While economic sentiment in the euro area was favorable, Greece, Italy and Portugal lagged far behind.
But in emerging markets, it was a grim picture.
“The economic climate for emerging markets and developing economies remained Sentiment in the Middle East and North Africa, Sub-Saharan Africa and CIS countries firmed, but remains weak. In Turkey, by contrast, the indicator plunged,” the report said.
The Ifo report appears to run in tandem with an International Monetary Fund forecast published three weeks ago which finds that global growth in 2016 remained at 3.1 but is projected to rise to 3.4 per cent in 2017, and 3.6 per cent in 2018 barring any economic upheaval possibly brought on by the new US administration.
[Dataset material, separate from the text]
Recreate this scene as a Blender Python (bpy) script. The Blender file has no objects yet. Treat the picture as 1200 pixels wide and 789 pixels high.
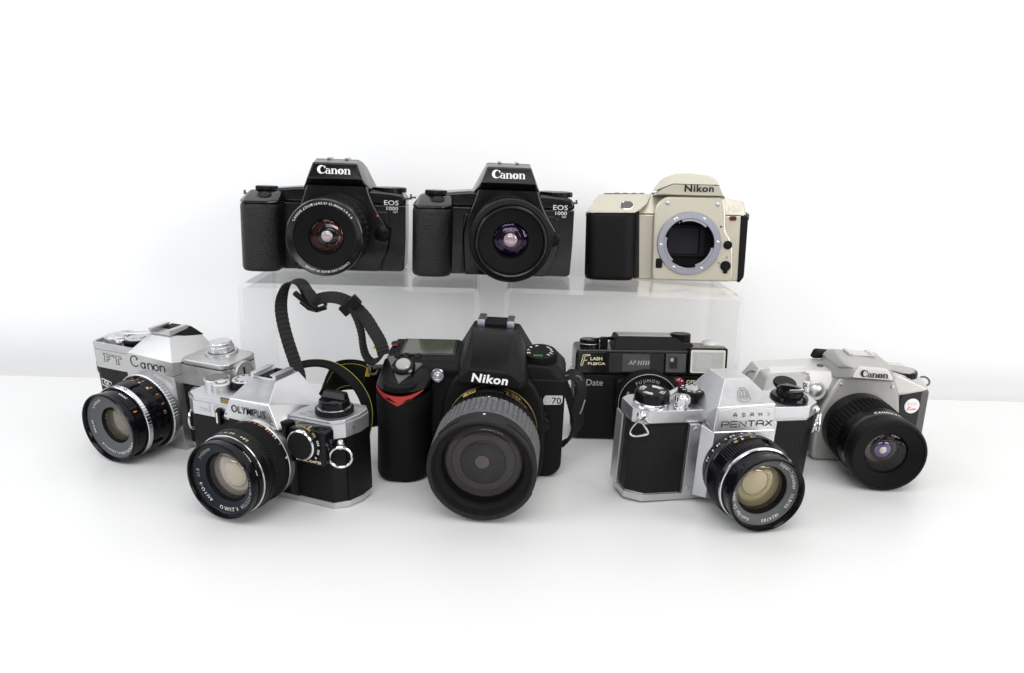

The IMF revised upward its assessment of the UK economy by 0.4 per cent to 1.5 in 2016 on the back of higher manufacturing and exports.
But it was bad news for many emerging economies in the Middle East, North Africa, Afghanistan and Pakistan region.
Saudia Arabia, for example, will see only 0.4 per cent growth in 2017 compared to 1.4 per cent in 2016, the IMF said. But it is expected to weather the storm and bounce back to 2.3 per cent in 2018.
On Monday, Japan’s Cabinet Office released figures which showed that the economy expanded at one per cent in 2016 on stronger exports, but at a slightly lower pace than had been anticipated.